Stone, a notorious booster of Cuban socialism, owns numerous properties around the world. During an interview at his Santa Barbara, Calif., Spanish colonial villa, Architectural Digest asked about the contradiction between his anti-capitalist schtick and his lifestyle, he replied that he wouldn't fall for the guilt trip. "That's a Western Christian trip."
The bowel-stewing hypocrisy notwithstanding, what's amazing is how the same dreck is recycled as new, fresh and courageous. Charles Beard's "An Economic Interpretation of the U.S. Constitution" will be 100 years old next year. Its attack on the founders as greedy white men was wrong then, but at least it was relatively original. Today, college kids regurgitate the same nonsense -- and professors applaud their rebelliousness. Except what or whom are they rebelling against? Not the faculty or the administration.

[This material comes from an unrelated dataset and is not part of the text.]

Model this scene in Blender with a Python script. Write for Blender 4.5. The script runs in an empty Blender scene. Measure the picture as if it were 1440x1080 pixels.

Hackneyed left-wingery is not only treated with respect on campuses (though most mainstream academics aren't as left-wing as Zinn or Stone), it is repackaged daily by Hollywood and celebrated by the mainstream media.
The self-styled rebels of Occupy Wall Street received overwhelmingly positive coverage in the mainstream media in no small part because the liberal press thinks authentic political expression for young people must be left-wing. The regurgitation of hackneyed '60s slogans pleasing to the ears of aging, nostalgia-besotted baby boomers elicits squeals of delight. Meanwhile, Tea Party protests were greeted as dangerous, odd and deserving of hostile journalistic scrutiny.
And yet the kitsch of leftism still works its magic. In huge numbers, young people think they're rebelling when all they're doing is playing their assigned part and lending energy and, often, votes to a stale, regimented form of statist liberalism that often disappoints and never satisfies.
I don't expect young people to become conservatives, though if you want to see a true rebel on campus, seek out the pro-life Christians. But is libertarianism really too much to ask? Championing economic liberty will tick off your professors, and you can still be a libertine on weekends. And if you get rich, you won't be a hypocrite for defending your villa.